[Stored entries]
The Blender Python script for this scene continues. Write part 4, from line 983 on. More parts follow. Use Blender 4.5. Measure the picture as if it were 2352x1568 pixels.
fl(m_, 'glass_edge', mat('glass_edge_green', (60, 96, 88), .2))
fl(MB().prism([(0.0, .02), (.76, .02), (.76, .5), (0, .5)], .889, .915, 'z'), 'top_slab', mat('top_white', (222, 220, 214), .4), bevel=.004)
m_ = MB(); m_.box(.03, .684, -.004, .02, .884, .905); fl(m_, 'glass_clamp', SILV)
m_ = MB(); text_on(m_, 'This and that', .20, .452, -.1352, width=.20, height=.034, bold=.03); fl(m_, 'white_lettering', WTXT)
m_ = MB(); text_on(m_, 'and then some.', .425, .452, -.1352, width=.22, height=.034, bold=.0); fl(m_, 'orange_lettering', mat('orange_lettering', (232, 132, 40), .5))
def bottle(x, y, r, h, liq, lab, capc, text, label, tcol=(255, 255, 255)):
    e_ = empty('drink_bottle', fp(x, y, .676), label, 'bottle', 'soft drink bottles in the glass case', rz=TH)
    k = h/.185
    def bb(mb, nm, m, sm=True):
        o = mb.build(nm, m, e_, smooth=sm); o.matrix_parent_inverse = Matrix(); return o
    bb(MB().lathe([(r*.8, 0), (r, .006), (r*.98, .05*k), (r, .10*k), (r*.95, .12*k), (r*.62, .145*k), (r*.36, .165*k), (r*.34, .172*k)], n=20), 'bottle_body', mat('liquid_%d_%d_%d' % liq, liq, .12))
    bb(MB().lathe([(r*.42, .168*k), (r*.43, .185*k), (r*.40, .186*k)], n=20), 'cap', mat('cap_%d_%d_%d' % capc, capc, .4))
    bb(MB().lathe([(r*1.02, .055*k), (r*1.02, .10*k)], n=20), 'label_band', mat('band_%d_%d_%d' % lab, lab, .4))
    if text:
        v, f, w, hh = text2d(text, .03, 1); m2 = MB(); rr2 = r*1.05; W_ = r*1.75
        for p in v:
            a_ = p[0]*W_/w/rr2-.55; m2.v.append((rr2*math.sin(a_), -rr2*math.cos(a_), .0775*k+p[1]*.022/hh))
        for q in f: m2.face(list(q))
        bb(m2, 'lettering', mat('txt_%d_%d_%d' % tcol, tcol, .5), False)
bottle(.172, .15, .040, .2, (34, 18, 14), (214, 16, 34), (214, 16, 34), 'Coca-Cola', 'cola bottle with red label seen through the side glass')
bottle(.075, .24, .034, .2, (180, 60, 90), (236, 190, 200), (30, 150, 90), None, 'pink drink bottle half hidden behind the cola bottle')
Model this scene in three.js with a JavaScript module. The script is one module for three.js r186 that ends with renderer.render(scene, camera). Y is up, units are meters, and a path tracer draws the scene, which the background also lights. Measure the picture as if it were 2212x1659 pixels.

§ What is needed
Type the whole listing again, unaltered.

§ Answer for this exercise
The Blender Python script for this scene continues. Write part 4, from line 983 on. More parts follow. Use Blender 4.5. Measure the picture as if it were 2352x1568 pixels.
fl(m_, 'glass_edge', mat('glass_edge_green', (60, 96, 88), .2))
fl(MB().prism([(0.0, .02), (.76, .02), (.76, .5), (0, .5)], .889, .915, 'z'), 'top_slab', mat('top_white', (222, 220, 214), .4), bevel=.004)
m_ = MB(); m_.box(.03, .684, -.004, .02, .884, .905); fl(m_, 'glass_clamp', SILV)
m_ = MB(); text_on(m_, 'This and that', .20, .452, -.1352, width=.20, height=.034, bold=.03); fl(m_, 'white_lettering', WTXT)
m_ = MB(); text_on(m_, 'and then some.', .425, .452, -.1352, width=.22, height=.034, bold=.0); fl(m_, 'orange_lettering', mat('orange_lettering', (232, 132, 40), .5))
def bottle(x, y, r, h, liq, lab, capc, text, label, tcol=(255, 255, 255)):
    e_ = empty('drink_bottle', fp(x, y, .676), label, 'bottle', 'soft drink bottles in the glass case', rz=TH)
    k = h/.185
    def bb(mb, nm, m, sm=True):
        o = mb.build(nm, m, e_, smooth=sm); o.matrix_parent_inverse = Matrix(); return o
    bb(MB().lathe([(r*.8, 0), (r, .006), (r*.98, .05*k), (r, .10*k), (r*.95, .12*k), (r*.62, .145*k), (r*.36, .165*k), (r*.34, .172*k)], n=20), 'bottle_body', mat('liquid_%d_%d_%d' % liq, liq, .12))
    bb(MB().lathe([(r*.42, .168*k), (r*.43, .185*k), (r*.40, .186*k)], n=20), 'cap', mat('cap_%d_%d_%d' % capc, capc, .4))
    bb(MB().lathe([(r*1.02, .055*k), (r*1.02, .10*k)], n=20), 'label_band', mat('band_%d_%d_%d' % lab, lab, .4))
    if text:
        v, f, w, hh = text2d(text, .03, 1); m2 = MB(); rr2 = r*1.05; W_ = r*1.75
        for p in v:
            a_ = p[0]*W_/w/rr2-.55; m2.v.append((rr2*math.sin(a_), -rr2*math.cos(a_), .0775*k+p[1]*.022/hh))
        for q in f: m2.face(list(q))
        bb(m2, 'lettering', mat('txt_%d_%d_%d' % tcol, tcol, .5), False)
bottle(.172, .15, .040, .2, (34, 18, 14), (214, 16, 34), (214, 16, 34), 'Coca-Cola', 'cola bottle with red label seen through the side glass')
bottle(.075, .24, .034, .2, (180, 60, 90), (236, 190, 200), (30, 150, 90), None, 'pink drink bottle half hidden behind the cola bottle')
Model this scene in three.js with a JavaScript module. The script is one module for three.js r186 that ends with renderer.render(scene, camera). Y is up, units are meters, and a path tracer draws the scene, which the background also lights. Measure the picture as if it were 2212x1659 pixels.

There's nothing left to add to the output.